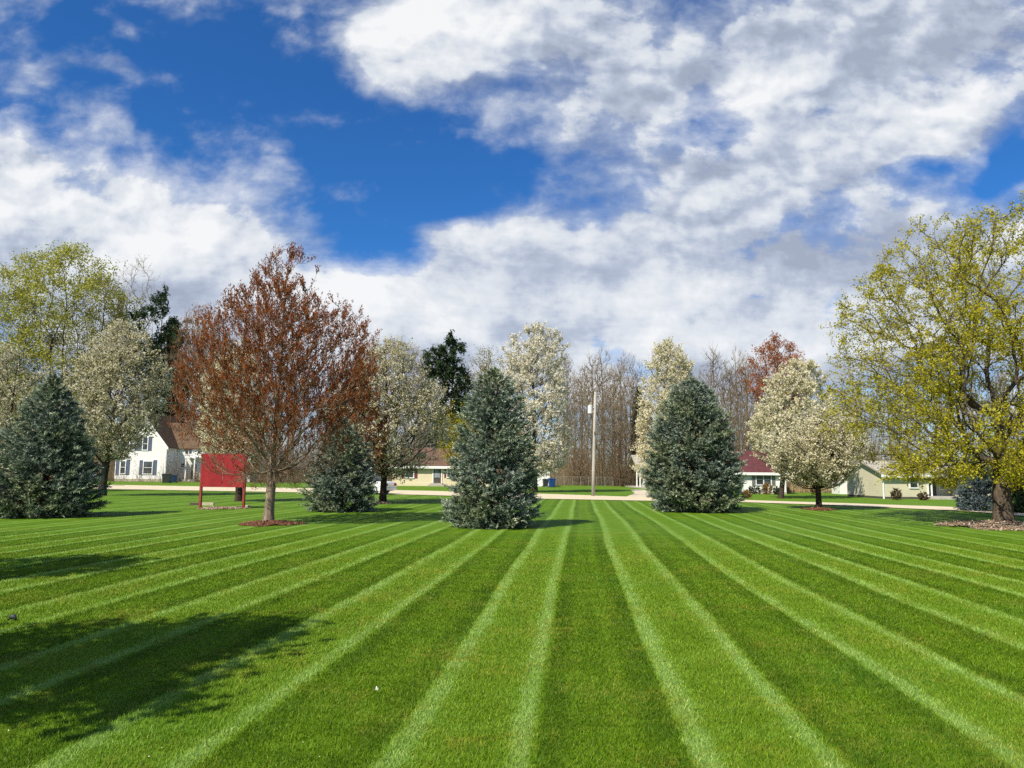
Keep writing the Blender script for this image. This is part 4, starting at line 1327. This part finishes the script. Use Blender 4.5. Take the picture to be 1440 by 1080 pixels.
# ---- sage house on the right
B = gp(1243.5, 701.5)
sage = empty('house', B, math.radians(2)); tag(sage, 'sage green house with a recessed porch behind the yellow green maple', 'house')
_, he = W(1290, 666, B); _, hr = W(1300, 650, B)
fr_w = 12.5; s_ = mpp(B)
xp0, _ = W(1307, 690, B); xp1, _ = W(1352, 690, B)
for bx in ((0, xp0, 0, 7.5), (xp1, fr_w, 0, 7.5), (xp0 + .004, xp1 - .004, 1.6, 7.4)):
    MB().box(*bx, 0, he).build('wall', M['sage_siding'], sage)
for xa in (.006, fr_w - .1):
    MB().prism([(0, he), (7.5, he), (3.75, hr - .1)], xa, xa + .094, 'x').build('wall', M['sage_siding'], sage)
rf = slab_roof(0, 7.5, he, hr, 0, fr_w, .4, axis='x').build('roof', M['grey_roof'], sage)
MB().box(-.42, fr_w + .42, -.47, -.405, he - .4, he - .1).build('fascia', M['white_trim'], rf)
m = MB(); m.box(-.12, -.003, -.1, .02, 0, he - .4); m.box(xp0 - .14, xp0 + .02, -.06, -.003, .1, he - .4); m.build('corner_board', M['white_trim'], sage)
m = MB(); m.box(-.02, xp0 + .02, -.02, 7.5, -.4, .22); m.box(xp1, fr_w + .02, -.02, 7.5, -.4, .22); m.build('foundation', M['block_dark'], sage)
x, z = W(1285.5, 679, B); window(sage, x, z, .72, .92)
x, z = W(1343, 681, B); window(sage, x, z, .9, 1.0, y=1.6, glass='glass_lt')
MB().box(xp0 + .3, xp0 + .42, .0, .12, .3, he - .05).build('porch_post', M['white_trim'], sage)
MB().box(xp0 + .9, xp0 + 1.75, 1.53, 1.596, .3, 2.25).build('door', M['door_dark'], sage)
m = MB(); m.box(xp0 + .004, xp1 - .004, -.3, 1.595, -.3, .3); m.box(xp0 + .004, xp1 - .8, -.75, -.304, -.3, .14); m.build('step', M['step'], sage)

# ---- shed
B = gp(1191, 695)
shed = empty('shed', B); tag(shed, 'little white shed with a red door beside the sage green house', 'shed')
x0, he = W(1181, 680, B); x1, _ = W(1201, 680, B); _, hp = W(1191, 673, B)
gable_wall(x1 - x0, he, hp, 0, 2.4, x0).build('wall', M['white_siding'], shed)
slab_roof(x0, x1, he, hp, 0, 2.4, .15, t=.08).build('roof', M['grey_roof'], shed)
xd, _ = W(1194.5, 690, B)
dr = MB().box(xd - .26, xd + .26, -.05, -.004, .1, he - .1).build('door', M['door_red'], shed)
MB().box(xd + .15, xd + .2, -.09, -.052, .7, .85).build('handle', M['block_dark'], dr)

# shrubs at the houses
for px, py, w, h, lm, lab, leaf in [(1058, 694.5, 1.75, .95, 'box_leaf', 'dark clipped shrub under the left shutter of the maroon roofed house', .07),
                             (1075.5, 695, 1.15, 1.35, 'brown_leaf', 'golden brown shrub under the wide window of the maroon roofed house', .08),
                             (1089, 695.5, .95, .9, 'box_leaf', 'dark clipped shrub beside the pear trunk at the maroon roofed house', .07),
                             (1253.5, 702.5, 1.0, 1.05, 'mixed_leaf', 'reddish loose shrub at the corner of the sage green house', .07),
                             (1291.5, 703, 1.05, .75, 'mixed_leaf', 'low shrub under the white framed window of the sage green house', .07),
                             (1046, 700.5, .8, .8, 'brown_leaf', 'small tan shrub at the right foot of the egg shaped spruce', .06),
                             (1143, 697.5, 1.1, 1.4, 'brown_leaf', 'tan twiggy shrub behind the round flowering pear', .05)]:
    shrub(gp(px, py) + Vector((0, -0.9, 0)), w, h, int(px), M[lm], lab, leaf=leaf)
# brown weeping shrubs before the wood
for px, Y, w, h, lab in [(872, 100, 7.5, 8.2, 'round brown twiggy tree at the edge of the far wood behind the pole'), (815, 101, 4.2, 5.0, 'small brown twiggy tree left of the utility pole')]:
    tree('bare_tree', at(px, Y), h, [(0.12, w * .3), (.3, w * .5), (.6, w * .48), (.85, w * .3), (1, w * .08)], int(px), ntips=420, R=.16, first=.06, lead=False, fork=.2, barkm=M['bark_brown'], twigm=M['bark_bare'], twig=(.03, 1, .9, .013), up=-.05, asc=-.1, seg=.5, gap=.7, rtip=.012, label=lab, cat='tree')

# ------------------------------------------------------------------ wire fences
def wire_fence(a, b_, n, h, label):
    root = empty('wire_fence', a); tag(root, label, 'fence')
    v = b_ - a
    for i in range(n + 1):
        p = v * (i / n)
        z0 = float(zg(a.x + p.x, a.y + p.y)) - a.z
        MB().tube([(p.x, p.y, z0 - .1), (p.x, p.y, z0 + h)], .03, 8).build('post', M['pole_grey'], root)
    m = MB()
    m.tube([(0, 0, h * .97), (v.x, v.y, h * .97)], .015, 6)
    m.build('rail', M['pole_grey'], root)
    m = MB()
    k = int(v.length / .22)
    for i in range(k):
        p = v * ((i + .5) / k)
        m.tube([(p.x, p.y, .05), (p.x, p.y, h * .96)], .004, 3, cap=False)
    for q in range(6):
        m.tube([(0, 0, .1 + h * .15 * q), (v.x, v.y, .1 + h * .15 * q)], .004, 3, cap=False)
    m.build('mesh', M['pole_grey'], root)


M['pole_grey'] = pbr('galvanised_post', (0.34, 0.34, 0.32), (0.26, 0.26, 0.25), rough=.5, metal=.3)
wire_fence(at(782, 99), at(862, 99), 7, 1.2, 'grey wire fence before the far wood, left and right of the utility pole')
wire_fence(at(1152, 97), at(1180, 96), 3, 1.3, 'short grey wire fence left of the little white shed')

# ------------------------------------------------------------------ utility pole
M['pole'] = pbr('pole_wood', (0.42, 0.40, 0.36), (0.31, 0.295, 0.265), scale=3, rough=0.85, stretch=(6, 6, .6), bump=.4, bscale=6)
M['metal'] = pbr('painted_metal', (0.66, 0.68, 0.68), (0.58, 0.60, 0.60), rough=.4, spec=.4)
M['wire'] = pbr('wire', (0.10, 0.10, 0.10), rough=.6)
B = gp(834, 698)
pole = empty('utility_pole', B); tag(pole, 'weathered grey utility pole with a pale transformer at the road edge', 'utility pole')
Hp = htop(B, 555); lx = 3.6 * mpp(B)
def pp(t): return Vector((lx * t, 0, Hp * t))
MB().tube([pp(0), pp(.3), pp(.6), pp(1)], [.135, .125, .11, .095], 14).build('pole', M['pole'], pole, smooth=True)
t_ = .85; c = pp(t_) + Vector((-.36, -.05, 0))
m = MB(); m.tube([c + Vector((0, 0, -.28)), c + Vector((0, 0, .28))], .185, 16); m.tube([c + Vector((0, 0, .28)), c + Vector((0, 0, .33))], [.2, .14], 16)
tr_ = m.build('transformer', M['metal'], pole, smooth=False)
m = MB(); m.box(c.x + .1, c.x + .3, c.y - .04, c.y + .04, c.z - .2, c.z - .13); m.box(c.x + .1, c.x + .3, c.y - .04, c.y + .04, c.z + .13, c.z + .2); m.build('bracket', M['metal'], tr_)
m = MB(); m.tube([c + Vector((.04, 0, .33)), c + Vector((.05, 0, .52))], [.045, .025], 8); m.tube([c + Vector((-.07, 0, .33)), c + Vector((-.08, 0, .46))], [.04, .02], 8); m.build('bushing', M['block'], tr_)
m = MB(); m.tube([pp(1) + Vector((0, 0, -.02)), pp(1) + Vector((0.0, 0, .12)), pp(1) + Vector((.0, 0, .2))], [.03, .05, .03], 8); m.build('insulator', M['white_trim'], pole)
m = MB(); m.box(lx * .62 - .03, lx * .62 + .03, -.2, -.13, Hp * .60, Hp * .63); m.build('bolt_plate', M['block_dark'], pole)


def wire(a, b_, sag, r, label, name='overhead_wire'):
    pts = [a.lerp(b_, i / 24) - Vector((0, 0, sag * 4 * (i / 24) * (1 - i / 24))) for i in range(25)]
    o = MB().tube(pts, r, 5).build(name, M['wire'], None, smooth=True)
    tag(o, label, 'wire', 'overhead wires')


topw = B + pp(1) + Vector((0, 0, .2))
wire(topw, Vector((48, 62, 6.5)), .5, .009, 'thin overhead wire running right from the top of the utility pole')
wire(topw, Vector((-62, 86, 9.5)), .7, .009, 'thin overhead wire running left from the top of the utility pole')
wire(B + pp(.68) + Vector((0, .12, 0)), Vector((48, 62.5, 5.0)), .5, .008, 'lower overhead wire running right from below the transformer')

# ------------------------------------------------------------------ red board on two posts
M['red_paint'] = pbr('red_board_paint', (0.29, 0.016, 0.020), (0.20, 0.010, 0.014), scale=1.6, rough=.75, sharp=(.35, .75), bump=.3, bscale=12)
M['post_paint'] = pbr('red_post_paint', (0.27, 0.055, 0.045), (0.19, 0.04, 0.03), scale=3, rough=.8)
M['timber'] = pbr('old_timber', (0.50, 0.44, 0.33), (0.36, 0.31, 0.22), scale=4, rough=.9, stretch=(1, 5, 5))
M['timber_dark'] = pbr('dark_timber', (0.11, 0.085, 0.06), (0.07, 0.055, 0.04), scale=4, rough=.9, stretch=(1, 5, 5))
A = gp(280, 713); C2 = gp(343.5, 716)
ang = -0.12
B = gp(311.5, 714.5)
board = empty('sign_board', B, ang); tag(board, 'plain red wooden board on two red posts standing on the lawn', 'sign board')
hw = 31.5 * mpp(B) / math.cos(ang)
zb = htop(B, 685); zt = htop(B, 638)
for sgn in (-1, 1):
    MB().box(sgn * hw - .055, sgn * hw + .055, -.05, .06, -.2, zt * .99).build('post', M['post_paint'], board, bevel=.008)
m = MB(); m.box(-hw + .02, -.012, -.085, -.052, zb, zt); m.box(.012, hw + .0, -.085, -.052, zb, zt)
pn = m.build('panel', M['red_paint'], board, bevel=.006)
m = MB(); m.box(-hw + .06, hw - .06, -.048, .0, zb + .15, zb + .26); m.box(-hw + .06, hw - .06, -.048, .0, zt - .3, zt - .2); m.build('cross_rail', M['post_paint'], board)
m = MB()
for sx in (-1, 1):
    for zz in (zb + .2, zt - .25): m.tube([(sx * (hw - .08), -.105, zz), (sx * (hw - .08), -.08, zz)], .028, 8)
m.build('bolt', M['block_dark'], pn)
for px, py, L_, mt, rz, lab in [(273.5, 710.5, .42, 'timber_dark', 0.05, 'dark timber lying left of the red board'), (292, 710.5, .62, 'timber', 0.03, 'pale timber lying under the left of the red board'), (346.5, 714.5, .34, 'timber', 0.1, 'short pale timber lying right of the red board')]:
    o = MB().box(-L_ / 2, L_ / 2, -.08, .08, -.02, .13).build('timber', M[mt], None, bevel=.012)
    o.location = gp(px, py); o.rotation_euler = (0, 0, rz)
    tag(o, lab, 'timber')

# ------------------------------------------------------------------ bins
def bin_(base, mat, label, h=1.05, w=.62, rz=0.2):
    r_ = empty('wheelie_bin', base, rz); tag(r_, label, 'bin')
    m = MB()
    m.add([(-w * .4, -w * .42, .06), (w * .4, -w * .42, .06), (w * .4, w * .42, .06), (-w * .4, w * .42, .06), (-w * .5, -w * .52, h * .92), (w * .5, -w * .52, h * .92), (w * .5, w * .52, h * .92), (-w * .5, w * .52, h * .92)],
          [(3, 2, 1, 0), (4, 5, 6, 7), (0, 1, 5, 4), (1, 2, 6, 5), (2, 3, 7, 6), (3, 0, 4, 7)])
    m.build('body', mat, r_, bevel=.02)
    l = MB().prism([(-w * .58, h * .925), (w * .58, h * .925), (w * .58, h * .96), (0.05, h * 1.03), (-w * .58, h * .97)], -w * .55, w * .55, 'x').build('lid', mat, r_, bevel=.015)
    for sx in (-1, 1):
        MB().tube([(sx * w * .42, w * .42, .1), (sx * w * .5, w * .42, .1)], .1, 12).build('wheel', M['wire'], r_)


M['bin_dark'] = pbr('bin_dark', (0.035, 0.045, 0.045), (0.025, 0.032, 0.034), rough=.5)
M['bin_blue'] = pbr('bin_blue', (0.015, 0.06, 0.22), (0.012, 0.045, 0.17), rough=.45)
M['bin_navy'] = pbr('bin_navy', (0.02, 0.045, 0.11), (0.015, 0.035, 0.085), rough=.45)
bin_(gp(234, 679.5), M['bin_dark'], 'dark green wheeled bin at the corner of the white gabled house', h=1.15, w=.95)
bin_(gp(243, 679), M['bin_navy'], 'navy wheeled bin beside the dark green bin', h=1.0, w=.85)
bin_(gp(776, 685.5), M['bin_blue'], 'bright blue wheeled bin right of the cream garage', h=1.05, w=.72)
bin_(gp(767, 685), M['bin_dark'], 'dark wheeled bin between the cream garage and the blue bin', h=.95, w=.6)


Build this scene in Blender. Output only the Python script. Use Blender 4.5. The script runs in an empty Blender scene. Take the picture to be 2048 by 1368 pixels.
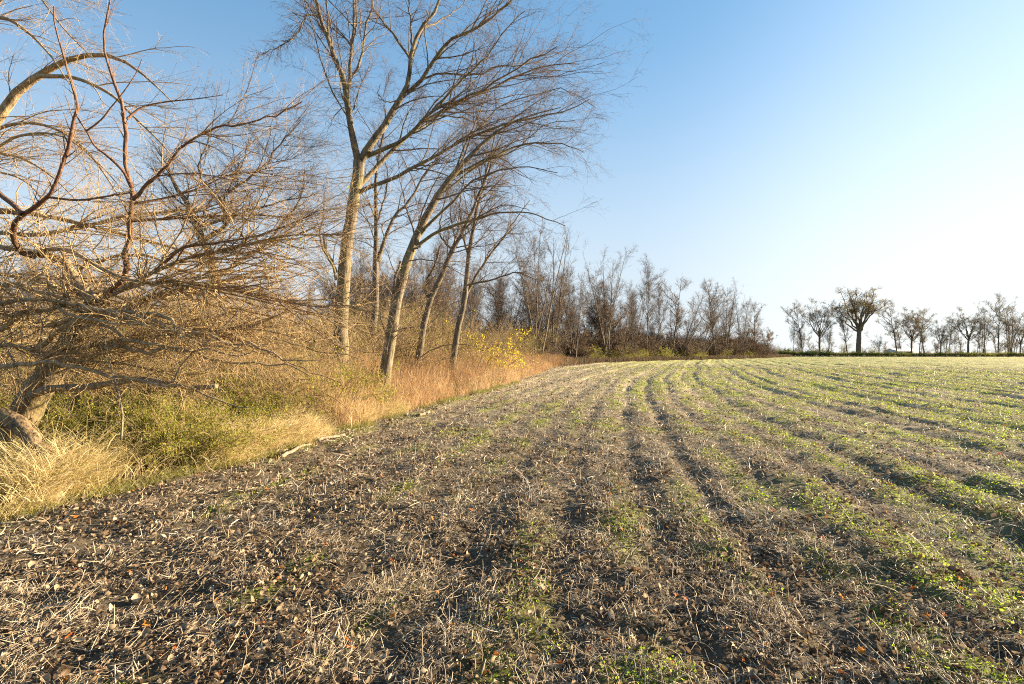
import bpy, math
import numpy as np
from math import radians, sin, cos, pi
from mathutils import Vector

SC = bpy.context.scene
COL = SC.collection

# ------------------------------------------------------------------ camera
CAM_H = 1.6
F = 1100.0            # focal length in pixels of a 2048 wide picture
PITCH = math.atan(21 / F)
cam_d = bpy.data.cameras.new("camera")
cam = bpy.data.objects.new("camera", cam_d)
COL.objects.link(cam)
cam.location = (0, 0, CAM_H)
cam.rotation_euler = (pi / 2 + PITCH, 0, 0)
cam_d.sensor_width = 36
cam_d.lens = 36 * F / 2048
cam_d.clip_end = 9000
cam_d.clip_start = 0.05
SC.camera = cam

# ------------------------------------------------------------------ light
SUN_AZ = radians(70)      # clockwise from the view direction (+Y)
SUN_EL = radians(13)
sdir = Vector((sin(SUN_AZ) * cos(SUN_EL), cos(SUN_AZ) * cos(SUN_EL), sin(SUN_EL)))
W = bpy.data.worlds.new("World")
SC.world = W
W.use_nodes = True
nt = W.node_tree
bg = nt.nodes["Background"]
sky = nt.nodes.new("ShaderNodeTexSky")
sky.sky_type = 'NISHITA'
sky.sun_disc = False
sky.sun_elevation = SUN_EL
sky.sun_rotation = SUN_AZ
sky.altitude = 0
sky.air_density = 1.0
sky.dust_density = 0.6
sky.ozone_density = 1.6
gm = nt.nodes.new("ShaderNodeGamma"); gm.inputs[1].default_value = 0.5
nt.links.new(sky.outputs[0], gm.inputs[0])
tn = nt.nodes.new("ShaderNodeMix"); tn.data_type = 'RGBA'; tn.blend_type = 'MULTIPLY'; tn.inputs[0].default_value = 1
nt.links.new(gm.outputs[0], tn.inputs[6]); tn.inputs[7].default_value = (.87, 1.43, 1.90, 1)
wtc = nt.nodes.new("ShaderNodeTexCoord"); sep = nt.nodes.new("ShaderNodeSeparateXYZ")
nt.links.new(wtc.outputs['Generated'], sep.inputs[0])
hr = nt.nodes.new("ShaderNodeMapRange"); hr.interpolation_type = 'SMOOTHSTEP'
hr.inputs[1].default_value = -.05; hr.inputs[2].default_value = .55; hr.inputs[3].default_value = .92; hr.inputs[4].default_value = 0.0
nt.links.new(sep.outputs[2], hr.inputs[0])
hz = nt.nodes.new("ShaderNodeMix"); hz.data_type = 'RGBA'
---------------
→ **Instructions to follow**
For each line of the entries that includes "scene", show that line.

→ **Exercise output**
Build this scene in Blender. Output only the Python script. Use Blender 4.5. The script runs in an empty Blender scene. Take the picture to be 2048 by 1368 pixels.
SC = bpy.context.scene